Safety Standards in New Zealand; The NZSC or NZISM?

In New Zealand there are two main professional groups for safety managers and advisors to be a part of. There are many more for smaller professional bodies, which can be found under the OHSIG umbrella e.g. Occupational Health Nurses. But for general safety work, the New Zealand Safety Council (NZSC) and the New Zealand Institute of Safety Management (NZISM) both aim to set the standard for safety professionals. And yes, they are effectively set up in competition with each other.


Why 2 safety bodies?


A few years ago I started searching online to find a body to be registered to, and was surprised to discover these 2 groups. I decided to write to the heads of both and ask why. Why should I join your group, and why are you guys not working together? What I found was that the NZSC was set up out of frustration of where the NZISM was going, or not going. As a fledging to this industry I had no history or baggage about either group, so my only concern was to join the body that I believed had the most rigorous standards. My thinking was that if they ever amalgamated, I wouldn’t have to redo the work. Interestingly, Australia are going through the same growing pains with the establishment of a newly formed SIWA Ltd, set up in competition and founded by some ex-leaders of SIA (Safety Institute of Australia). 

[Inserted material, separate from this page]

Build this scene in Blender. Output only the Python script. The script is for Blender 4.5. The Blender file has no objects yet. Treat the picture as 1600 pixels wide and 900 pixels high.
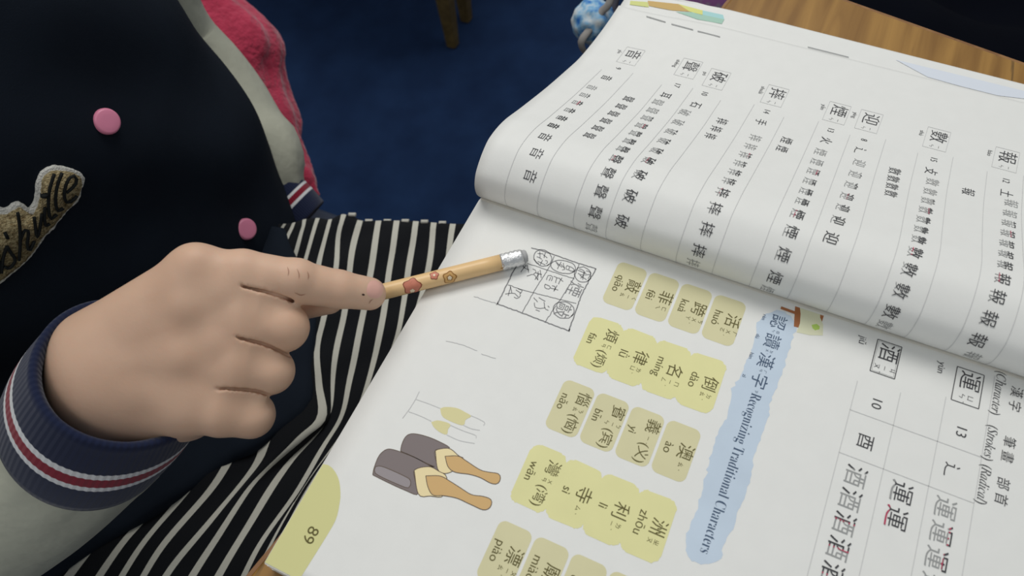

Which safety body is right for you

Recently though the NZISM have aligned themselves with IOSH. I like the international framework membership IOSH provides, and in addition the Department of Labour have committed all their staff to the NZISM/IOSH framework. Which can only help swing momentum back to the NZISM. This development is a threat to the NZSC, which is a shame. I believe the competition has stimulated both groups into finding innovative solutions to be the benchmark for the setting of a safety standard(s) in New Zealand. Personally, I am registered as a professional to both the NZSC and recently the NZISM in order to leverage off the good work from both groups. If you are looking at joining one of these safety bodies, why not give both a whirl?